In 1953, Robert Moses announced plans for a study to determine whether a nine-block area surrounding the square (West Broadway, West Houston, Mercer and West 4th bounded) could be redeveloped as part of the Mayor’s “slum clearance projects.” NYU, deploring its lack of space and desperate for property, threw its weight behind the idea and supported the area’s redevelopment. While the proposed plans included significant residential buildings as well, residents were not informed and so NYU, the only visible stakeholder, became the subject of that nasty Village ire. Chancellor Townley Heald argued passionately for the University’s right to build spaces to suit its needs, noting the many ways that the private university served the public.

But the area wasn’t really a slum and residents took umbrage at the lowered rate the university would be paying per square foot ($5 instead of $10 for commercial developers). The plan was initially rejected by the Community Planning Board, but the Board of Estimate approved it anyway. At stake were plans to build a new library, student center and academic building on land already owned by NYU. The plan also set out to use a three-block area of the condemned ‘slum zone.’

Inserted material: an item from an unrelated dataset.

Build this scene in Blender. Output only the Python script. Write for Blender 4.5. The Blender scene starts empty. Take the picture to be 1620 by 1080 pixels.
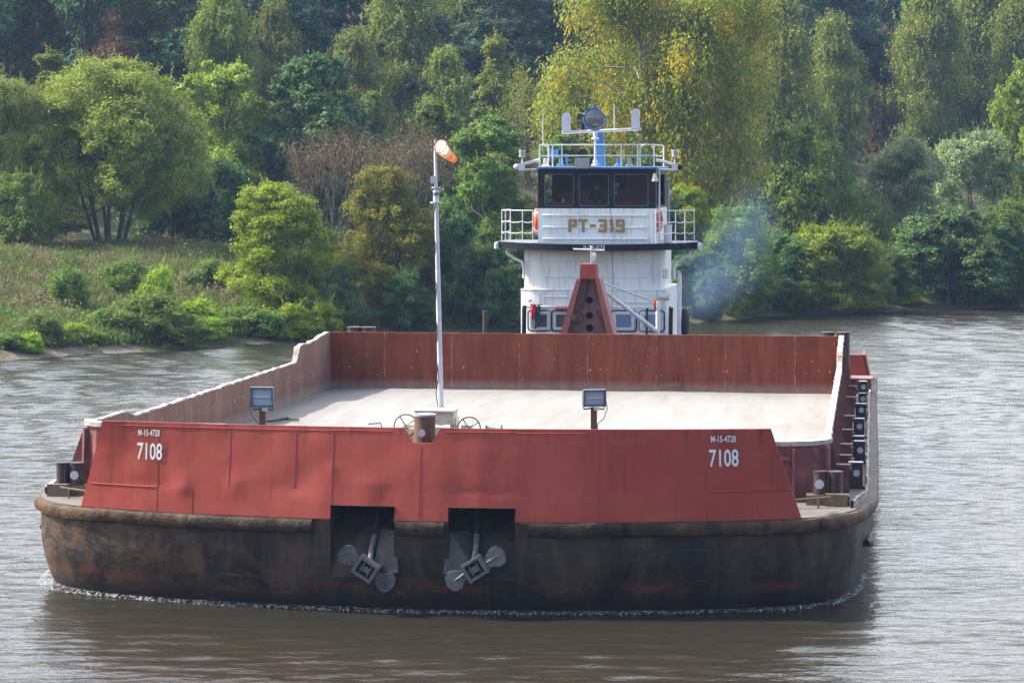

The community filed suit in 1955, arguing that local businesses were not being fairly compensated, that the bidding process had favored NYU unjustly and that they had no legal obligation to construct on the site. Rejected by the courts, a group even testified before Congress regarding the area’s designation as a slum, but to no avail. Interestingly, NYU did not build Washington Square Village at this time. The building complex was privately built on condemned land and then the southern half was sold as the site of Silver Towers. Within the next decade, NYU would own all of the land in the Washington Square Southeast Redevelopment Area.

3. Bobst

Bobst was envisioned as the first building in an university-wide redesign by architects Philip Johnson and Richard Foster. Those crazy modernists wanted to redo the lot of the university buildings in red sandstone to match the exterior proposed for the library. This undoubtedly ugly plan naturally irked village residents. But the size of the proposed library was the biggest problem, being that it required new zoning variances and a city waiver from the university’s previous agreement to not construct new buildings along WSP higher than 60 feet. Residents got angry and started mobilizing one year after the proposal was announced, forming the “Save our Square” committee. The Board of Estimate voted for NYU and construction began in 1967.

4. Provincetown Playhouse

The preservation, in some form, of the Provincetown Playhouse on MacDougal Street is the product of the Village’s most successful push back against NYU. A fixture of Greenwich Village’s cultural life and the place where Eugene O’Neill staged his first plays, the Playhouse was put in jeopardy by the 2031 expansion. The University had owned the townhouses that surrounded the Playhouse for years. In 2008, after the community passionately protested the plans to destroy the Playhouse for Law School space, the University agreed to preserve the walls and facade. The renovated theater, which opened in 2010, has not closed the debate; local historians decry that the current Playhouse is more pastiche than preservation. It is now run by Steinhardt and used as both an event and classroom space.

5. Labor riot

This one is a bit of an old story, but I think the fact that NYU sparked New York State’s first labor riot also deserves mention. NYU was apparently born under the wrong construction star. Our first-ever building around the Square, the majestic Gothic revival University Building, was plagued by labor problems. The fledgling University’s decision to use stone quarried by Sing Sing prisoners incensed the local Stonecutter’s union. After failed appeals to state legislature, the stonecutters went to confront a local marble dealer at his store on Bond Street. A riot broke out, NYU incurred damages amounting to $2,000, and the National Guard (then stationed at WSP) was called in to break it up.